Eversource Energy Takes $44M Hit on FERC ROE Cut, Adjusts 2026 Guidance
Event summary
- Eversource reported Q1 2026 GAAP earnings of $606.8M ($1.61/share), up from $550.8M ($1.50/share) in Q1 2025.
- FERC's March 2026 decision cut New England transmission ROE from 10.57% to 9.57%, triggering a $43.9M Q1 charge.
- Eversource proposes a new 11.39% ROE rate, pending FERC approval later in 2026.
- 2026 non-GAAP EPS guidance lowered to $4.57–$4.72 (from $4.80–$4.95) due to FERC impact and Aquarion sale.

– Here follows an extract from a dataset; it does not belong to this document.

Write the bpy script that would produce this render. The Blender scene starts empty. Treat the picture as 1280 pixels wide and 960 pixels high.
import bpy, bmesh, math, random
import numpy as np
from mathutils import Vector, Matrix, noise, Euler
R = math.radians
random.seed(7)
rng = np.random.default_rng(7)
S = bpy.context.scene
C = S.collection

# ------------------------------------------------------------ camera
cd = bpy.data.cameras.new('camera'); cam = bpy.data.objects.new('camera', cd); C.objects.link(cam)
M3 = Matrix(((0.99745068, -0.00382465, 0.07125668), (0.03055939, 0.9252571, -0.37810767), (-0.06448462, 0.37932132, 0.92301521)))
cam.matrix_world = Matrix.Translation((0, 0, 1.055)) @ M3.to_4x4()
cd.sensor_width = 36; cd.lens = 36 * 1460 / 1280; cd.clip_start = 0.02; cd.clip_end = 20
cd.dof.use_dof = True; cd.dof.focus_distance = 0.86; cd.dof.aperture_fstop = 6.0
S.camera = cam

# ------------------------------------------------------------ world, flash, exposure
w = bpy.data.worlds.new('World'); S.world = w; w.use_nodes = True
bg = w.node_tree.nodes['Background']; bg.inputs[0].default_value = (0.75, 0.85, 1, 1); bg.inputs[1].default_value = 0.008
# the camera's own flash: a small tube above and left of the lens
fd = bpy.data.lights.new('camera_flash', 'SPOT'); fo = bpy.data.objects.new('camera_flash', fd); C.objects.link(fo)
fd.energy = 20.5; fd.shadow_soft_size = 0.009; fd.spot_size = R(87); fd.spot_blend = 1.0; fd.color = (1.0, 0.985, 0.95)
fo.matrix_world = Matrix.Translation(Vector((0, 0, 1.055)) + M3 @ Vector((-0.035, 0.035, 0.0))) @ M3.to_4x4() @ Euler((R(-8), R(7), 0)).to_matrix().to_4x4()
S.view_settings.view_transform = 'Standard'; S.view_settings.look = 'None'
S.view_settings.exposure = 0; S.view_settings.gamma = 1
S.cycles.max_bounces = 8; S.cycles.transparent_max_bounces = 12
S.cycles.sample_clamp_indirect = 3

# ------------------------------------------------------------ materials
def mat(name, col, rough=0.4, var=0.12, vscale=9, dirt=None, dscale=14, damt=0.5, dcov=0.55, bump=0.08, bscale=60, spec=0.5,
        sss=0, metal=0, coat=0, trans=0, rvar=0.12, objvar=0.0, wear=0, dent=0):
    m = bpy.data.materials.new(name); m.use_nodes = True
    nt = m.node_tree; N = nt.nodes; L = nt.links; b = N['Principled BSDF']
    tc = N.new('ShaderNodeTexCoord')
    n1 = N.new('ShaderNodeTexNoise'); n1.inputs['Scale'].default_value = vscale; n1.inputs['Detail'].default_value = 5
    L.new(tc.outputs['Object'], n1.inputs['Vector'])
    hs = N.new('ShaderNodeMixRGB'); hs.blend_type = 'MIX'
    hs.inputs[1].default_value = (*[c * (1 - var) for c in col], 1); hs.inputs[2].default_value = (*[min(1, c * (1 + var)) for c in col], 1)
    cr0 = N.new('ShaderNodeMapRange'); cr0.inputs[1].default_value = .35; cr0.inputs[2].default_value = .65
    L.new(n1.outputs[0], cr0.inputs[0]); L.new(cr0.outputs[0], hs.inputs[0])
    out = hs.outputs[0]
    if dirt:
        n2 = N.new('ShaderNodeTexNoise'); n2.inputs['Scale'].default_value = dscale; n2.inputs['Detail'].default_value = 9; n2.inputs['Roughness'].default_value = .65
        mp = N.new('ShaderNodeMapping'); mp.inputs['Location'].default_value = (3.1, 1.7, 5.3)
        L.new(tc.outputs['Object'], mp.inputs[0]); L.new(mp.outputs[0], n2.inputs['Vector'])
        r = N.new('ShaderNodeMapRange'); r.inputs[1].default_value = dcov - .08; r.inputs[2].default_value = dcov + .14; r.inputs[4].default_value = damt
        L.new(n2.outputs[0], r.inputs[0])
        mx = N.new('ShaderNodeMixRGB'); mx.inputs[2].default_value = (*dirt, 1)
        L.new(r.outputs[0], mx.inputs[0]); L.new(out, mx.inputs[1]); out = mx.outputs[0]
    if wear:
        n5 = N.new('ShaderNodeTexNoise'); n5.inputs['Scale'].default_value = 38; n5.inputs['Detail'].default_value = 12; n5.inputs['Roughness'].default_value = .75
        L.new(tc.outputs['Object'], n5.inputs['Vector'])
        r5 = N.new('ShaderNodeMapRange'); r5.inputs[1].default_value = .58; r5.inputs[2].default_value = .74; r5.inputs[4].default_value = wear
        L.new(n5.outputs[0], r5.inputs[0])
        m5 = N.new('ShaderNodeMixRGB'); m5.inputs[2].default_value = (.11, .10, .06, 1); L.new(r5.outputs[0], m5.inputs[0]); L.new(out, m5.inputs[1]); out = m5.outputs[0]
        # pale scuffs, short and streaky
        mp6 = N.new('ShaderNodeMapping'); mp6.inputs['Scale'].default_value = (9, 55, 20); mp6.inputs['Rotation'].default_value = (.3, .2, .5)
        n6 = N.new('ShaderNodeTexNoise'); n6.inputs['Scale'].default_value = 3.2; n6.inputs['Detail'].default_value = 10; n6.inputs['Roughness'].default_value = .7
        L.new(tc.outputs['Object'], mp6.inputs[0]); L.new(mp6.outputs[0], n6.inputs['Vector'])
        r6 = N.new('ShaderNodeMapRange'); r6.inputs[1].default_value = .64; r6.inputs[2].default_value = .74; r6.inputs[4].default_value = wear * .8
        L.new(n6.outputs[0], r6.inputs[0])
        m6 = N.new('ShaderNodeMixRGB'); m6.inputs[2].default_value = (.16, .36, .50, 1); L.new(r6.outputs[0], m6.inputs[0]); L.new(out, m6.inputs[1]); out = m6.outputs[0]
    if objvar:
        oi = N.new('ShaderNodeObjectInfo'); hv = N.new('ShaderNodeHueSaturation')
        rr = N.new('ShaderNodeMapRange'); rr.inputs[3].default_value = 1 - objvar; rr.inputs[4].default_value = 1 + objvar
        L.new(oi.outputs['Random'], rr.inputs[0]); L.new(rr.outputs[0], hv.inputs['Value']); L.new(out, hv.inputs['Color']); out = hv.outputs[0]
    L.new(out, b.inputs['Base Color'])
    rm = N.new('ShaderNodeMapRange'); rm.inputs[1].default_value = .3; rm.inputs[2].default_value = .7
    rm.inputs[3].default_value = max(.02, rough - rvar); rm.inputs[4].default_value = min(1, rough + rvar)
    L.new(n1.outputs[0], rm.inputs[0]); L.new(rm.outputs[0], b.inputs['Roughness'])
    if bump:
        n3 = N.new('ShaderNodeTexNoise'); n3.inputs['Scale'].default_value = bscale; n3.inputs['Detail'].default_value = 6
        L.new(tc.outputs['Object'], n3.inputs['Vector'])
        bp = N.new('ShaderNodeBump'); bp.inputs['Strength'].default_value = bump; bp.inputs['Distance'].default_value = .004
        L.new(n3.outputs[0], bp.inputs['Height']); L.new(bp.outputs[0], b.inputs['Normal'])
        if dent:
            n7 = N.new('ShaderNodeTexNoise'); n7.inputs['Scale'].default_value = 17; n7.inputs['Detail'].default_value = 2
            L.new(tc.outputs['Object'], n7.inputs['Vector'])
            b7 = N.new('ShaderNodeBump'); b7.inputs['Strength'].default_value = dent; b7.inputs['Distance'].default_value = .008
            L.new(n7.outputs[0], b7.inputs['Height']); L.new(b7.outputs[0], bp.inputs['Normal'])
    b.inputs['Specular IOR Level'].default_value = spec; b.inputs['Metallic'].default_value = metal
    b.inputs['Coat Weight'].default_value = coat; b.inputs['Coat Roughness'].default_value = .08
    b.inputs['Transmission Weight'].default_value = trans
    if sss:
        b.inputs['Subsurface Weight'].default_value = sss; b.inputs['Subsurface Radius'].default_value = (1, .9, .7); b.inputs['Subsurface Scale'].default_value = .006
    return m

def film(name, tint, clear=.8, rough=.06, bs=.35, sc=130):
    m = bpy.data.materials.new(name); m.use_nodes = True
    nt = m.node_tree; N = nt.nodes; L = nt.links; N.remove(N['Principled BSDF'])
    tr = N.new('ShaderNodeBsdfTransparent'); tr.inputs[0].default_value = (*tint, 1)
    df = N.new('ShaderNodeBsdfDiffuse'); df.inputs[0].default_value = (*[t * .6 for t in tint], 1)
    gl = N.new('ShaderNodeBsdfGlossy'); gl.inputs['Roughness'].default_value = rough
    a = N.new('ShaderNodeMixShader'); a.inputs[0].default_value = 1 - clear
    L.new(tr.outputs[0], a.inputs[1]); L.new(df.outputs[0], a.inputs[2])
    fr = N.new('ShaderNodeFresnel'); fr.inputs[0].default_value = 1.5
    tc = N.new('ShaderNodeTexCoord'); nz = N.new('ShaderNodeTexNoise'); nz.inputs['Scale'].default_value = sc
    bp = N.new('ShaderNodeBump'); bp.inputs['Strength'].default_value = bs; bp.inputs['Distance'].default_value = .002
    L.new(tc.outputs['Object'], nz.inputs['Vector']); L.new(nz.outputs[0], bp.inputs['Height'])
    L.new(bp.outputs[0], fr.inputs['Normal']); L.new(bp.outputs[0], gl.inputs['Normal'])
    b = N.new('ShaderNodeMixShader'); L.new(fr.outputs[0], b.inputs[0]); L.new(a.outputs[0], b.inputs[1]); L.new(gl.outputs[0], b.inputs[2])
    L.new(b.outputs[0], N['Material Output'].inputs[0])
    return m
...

- Q1 earnings growth driven by transmission investments (+$24.9M) and rate increases in distribution segments.
The big picture
Eversource's Q1 results highlight the tension between regulatory constraints and the need for transmission investments to support New England's energy transition. The FERC decision underscores the volatility of regulated returns, while the guidance revision reflects broader challenges in balancing growth with compliance costs. With $4.6B in annual revenues and 4.6M customers, Eversource's ability to navigate these dynamics will shape its role in the region's grid modernization efforts.
What we're watching
- Regulatory Pushback
- Whether Eversource's legal challenges and 11.39% ROE proposal can reverse or mitigate FERC's rate cut.
- Earnings Trajectory
- The pace at which transmission investments and rate increases can offset regulatory headwinds and sustain 5–7% EPS growth.
- Strategic Priorities
- How the Aquarion sale and offshore wind projects (Revolution Wind, South Fork Wind) factor into long-term capital allocation.